Their ideoligy is outdated. Their software and hardware aren't up to the standards of the competitors anymore.

Maybe I should keep my mouth shut here, as I've never used PT, but our old bassist had PT9 and maybe his system was set up wrong or something, but PT9 ran like shit, took literally a few minutes to open a BLANK session, and would crash quite often. I recall him saying something about how they finally added track grouping too. My guess is that it was always there and he just didn't know about it, but if I'm wrong, then that's just crazy.

I've never laid my hands on PT, honestly, and I am quite happy with Reaper.
 
Maybe I should keep my mouth shut here, as I've never used PT, but our old bassist had PT9 and maybe his system was set up wrong or something, but PT9 ran like shit, took literally a few minutes to open a BLANK session, and would crash quite often. I recall him saying something about how they finally added track grouping too. My guess is that it was always there and he just didn't know about it, but if I'm wrong, then that's just crazy.

I've never laid my hands on PT, honestly, and I am quite happy with Reaper.

I feel like I keep defending something I'm not 100% behind but PT has had groups since I first touched it in 1997....presumably before. As far as the stability goes, there is a thread right now about how cubase 7 crashes constantly. I would never assume that means that all installs of cubase are shit. I know alot of folks here don't like the software or the business model which is fine but everyone needs to ask themselves whether they truly believe commercial facilities would seriously stick with software that plain didn't work. I mean seriously, if you have to have a piece of software running at least ten hours a day 6 days a week are we really going to stick with something that crashes and freezes constantly? Would clients?
Look at the guys here who use PT: Andy, Lasse, Brett, CFH13, crillemannen. None of those guys seem particularly bound by label worship.
 
there is a thread right now about how cubase 7 crashes constantly. I would never assume that means that all installs of cubase are shit.

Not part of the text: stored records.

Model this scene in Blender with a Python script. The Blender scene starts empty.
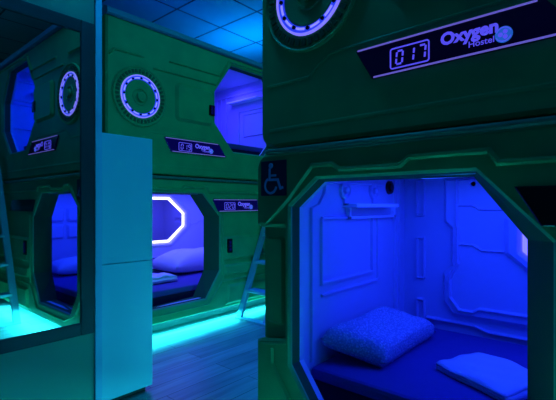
import bpy, bmesh, math, random
from mathutils import Vector
from mathutils.geometry import tessellate_polygon
random.seed(7)
sc = bpy.context.scene
COL = sc.collection
PI = math.pi
S = 1.1            # one survey unit (camera height) in metres
Z0 = 0.05          # floor level in survey units

# ------------------------------------------------------------------ materials
def mat(name, col, rough=.5, metal=0., spec=.5, emit=None, estr=0., coat=0.):
    m = bpy.data.materials.new(name); m.use_nodes = True
    b = m.node_tree.nodes['Principled BSDF']
    b.inputs['Base Color'].default_value = (*col, 1)
    b.inputs['Roughness'].default_value = rough
    b.inputs['Metallic'].default_value = metal
    b.inputs['Specular IOR Level'].default_value = spec
    b.inputs['Coat Weight'].default_value = coat
    if emit:
        b.inputs['Emission Color'].default_value = (*emit, 1)
        b.inputs['Emission Strength'].default_value = estr
    return m
def nd(m, t, **kw):
    n = m.node_tree.nodes.new(t)
    for k, v in kw.items(): setattr(n, k, v)
    return n
def lk(m, a, b): m.node_tree.links.new(a, b)
def bsdf(m): return m.node_tree.nodes['Principled BSDF']
def noise_bump(m, scale, strength, dist=.002, detail=4, vec=None):
    tc = nd(m, 'ShaderNodeTexCoord'); n = nd(m, 'ShaderNodeTexNoise')
    n.inputs['Scale'].default_value = scale; n.inputs['Detail'].default_value = detail
    lk(m, tc.outputs['Object'], n.inputs['Vector'])
    bp = nd(m, 'ShaderNodeBump'); bp.inputs['Strength'].default_value = strength; bp.inputs['Distance'].default_value = dist
    lk(m, n.outputs['Fac'], bp.inputs['Height']); lk(m, bp.outputs['Normal'], bsdf(m).inputs['Normal'])
    return n
def noise_color(m, c1, c2, scale, detail=5, stretch=(1, 1, 1)):
    tc = nd(m, 'ShaderNodeTexCoord'); mp = nd(m, 'ShaderNodeMapping'); mp.inputs['Scale'].default_value = stretch
    n = nd(m, 'ShaderNodeTexNoise'); n.inputs['Scale'].default_value = scale; n.inputs['Detail'].default_value = detail
    r = nd(m, 'ShaderNodeValToRGB')
    r.color_ramp.elements[0].position = .35; r.color_ramp.elements[1].position = .65
    r.color_ramp.elements[0].color = (*c1, 1); r.color_ramp.elements[1].color = (*c2, 1)
    lk(m, tc.outputs['Object'], mp.inputs['Vector']); lk(m, mp.outputs['Vector'], n.inputs['Vector'])
    lk(m, n.outputs['Fac'], r.inputs['Fac']); lk(m, r.outputs['Color'], bsdf(m).inputs['Base Color'])

M = {}
M['pod'] = mat('pod_green_plastic', (.02, .34, .13), .48, spec=.35)
noise_color(M['pod'], (.018, .31, .12), (.022, .37, .14), 6)
M['pod_dark'] = mat('pod_recess_green', (.01, .12, .06), .6, spec=.3)
M['liner'] = mat('liner_plastic', (.58, .57, .74), .5, spec=.25)
noise_bump(M['liner'], 40, .05)
M['shelf'] = mat('shelf_acrylic', (.95, .95, 1.), .3, spec=.5)
M['cap'] = mat('cornice_paint', (.12, .24, .45), .5)
M['ledge'] = mat('ledge_plastic', (.02, .16, .13), .5)
M['plinth'] = mat('plinth', (.25, .32, .32), .5)
M['jamb'] = mat('jamb_dark_green', (.012, .09, .042), .75, spec=.1)
M['black'] = mat('black_gloss', (.003, .003, .006), .15, spec=.5)
M['sign'] = mat('sign_acrylic', (.004, .004, .02), .2, emit=(.01, 0., .5), estr=.11)
M['sign_near'] = mat('sign_acrylic_dim', (.004, .004, .02), .2, emit=(.02, 0., .5), estr=.014)
M['sign_off'] = mat('sign_acrylic_unlit', (.003, .003, .012), .2)
M['glow_txt'] = mat('sign_lettering_glow', (.1, .1, .3), .5, emit=(.10, .08, 1.), estr=.85)
M['glow_edge'] = mat('sign_edge_glow', (.1, .1, .3), .5, emit=(.2, .16, .9), estr=.55)
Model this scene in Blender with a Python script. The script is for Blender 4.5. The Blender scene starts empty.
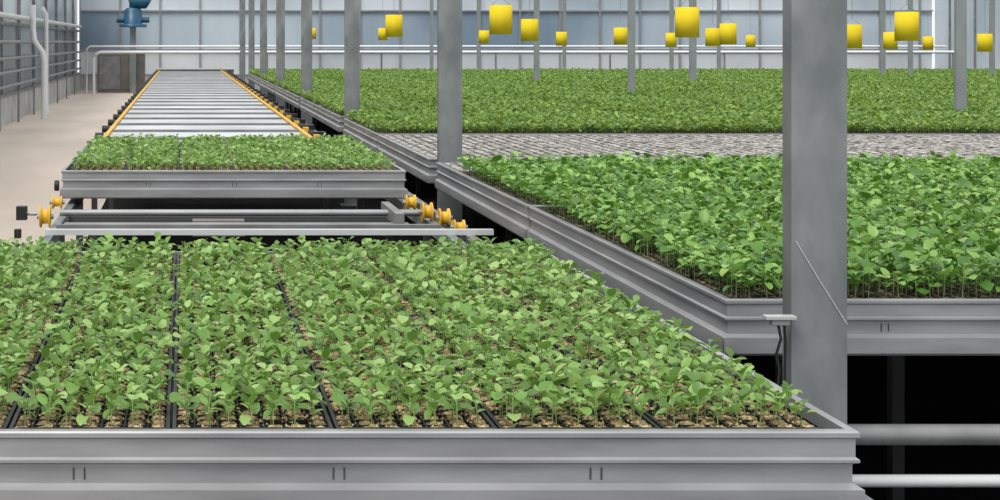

No but if you did there would probably be an awful lot of truth in that too. I'm not prejudiced because I hate all DAWs equally. :lol:

Also, every single one of those guys use a Mac Pro, I was purely bagging on the stability of Pro Tools Windows architecture. If you can find me a pro studio that doesn't use OS X I will admit to being a plain ol' Pro Tools hater.
 
Look at the guys here who use PT: Andy, Lasse, Brett, CFH13, crillemannen. None of those guys seem particularly bound by label worship.

Yeah, I have no label worship at all. I've been using PT since version 4.5 or something (I had been using it about 6 months when PT5 came out). I switched to nuendo about 3 years ago for mixing. I now use both in tandem.

When I read about people saying that protools sucks I have to assume it's a poorly setup system. I've tried reaper 2 different times on my current system, and both times it was super sluggish and crashed 25% of the time I was using it...so I stopped.

Do I think reaper is buggy? Fuck no, just something in my system didn't jive with it.
 
Do I think reaper is buggy? Fuck no, just something in my system didn't jive with it.

Not to steal the thread but good on you. I'll be the first to admit REAPER has it's quirks and oddities but it has always been rock solid for me. Only times it ever crashed was on my old system that didn't have the power to do the type of processing I wanted to do, or because of a buggy plugin. Never has it crashed for me while using stable plug-ins at a reasonable cpu load.

That being said my experiences with pro tools on my system were nightmarish to the point that I never got past having an mbox mini to run pt8 just to open and consolidate projects sent to me. Even that is long gone because it was more trouble than it was worth.

So yeah I definitely agree with the guys that say PT is tricky on Windows, it may be able to be done but I sure as hell didn't get there.
 
As FBM says, in my own experience, every single time reaper has crashed on me, it was due to something obvious (like loading the CPU to 100% by having a gazillon softwares open at the same time) or a buggy VST somewhere, usually a freebie. Whenever I would remove the faulty VST, reape goes back to breeze mode.